Robert P. George will be joining me on “Connecting the Dots” today

Robert P. George will be joining me on “Connecting the Dots” today October 1, 2015

He dropped me a line the other day saying, “Well, Brother Mark, the Holy Father has now made everyone mad at him but me and you.”  That seemed like a great reason to have him on the show today with me and Rod Bennett. 🙂  You can listen in live at 5 PM Eastern here.  Feel free to call in and join the conversation at 1-573-4BREAD4.  You can also tweet us @breadboxmedia.

Robert P. George is McCormick Professor of Jurisprudence and Director of the James Madison Program in American Ideals and Institutions at Princeton University. He is also Chairman of the U.S. Commission on International Religious Freedom. He has been a visiting professor at Harvard Law School and is the Herbert W. Vaughan Senior Fellow of the Witherspoon Institute in Princeton.

He has served on the President’s Council on Bioethics (2002-2009), and as a presidential appointee to the United States Commission on Civil Rights (1993-1998). He has also served on UNESCO’s World Commission on the Ethics of Science and Technology.
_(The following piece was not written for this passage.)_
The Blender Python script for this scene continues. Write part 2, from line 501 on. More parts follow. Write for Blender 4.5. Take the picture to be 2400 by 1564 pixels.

He is a former Judicial Fellow at the Supreme Court of the United States, where he received the Justice Tom C. Clark Award.

Professor George is author of Making Men Moral:  Civil Liberties and Public Morality (Oxford University Press, 1993), In Defense of Natural Law (Oxford University Press, 1999), The Clash of Orthodoxies (ISI, 2001) and Conscience and Its Enemies (ISI, 2013).  He is co-author of Conjugal Union: What Marriage Is (Cambridge University Press, 2014), Embryo: A Defense of Human Life (2nd edition, Doubleday, 2011), as well many other books.

Professor George’s articles and review essays have appeared in the Harvard Law Review, the Yale Law Journal, the Columbia Law Review, the University of Chicago Law Review, the Review of Politics, the Review of Metaphysics, and the American Journal of Jurisprudence.  He has also written for the New York Times, the Wall Street Journal, the Washington Post, First Things, the Boston Review, and the Times Literary Supplement.

He’s a Harvard grad, a winner of the United States Presidential Citizens Medal, as well as a host of other honorifics too numerous to mention here.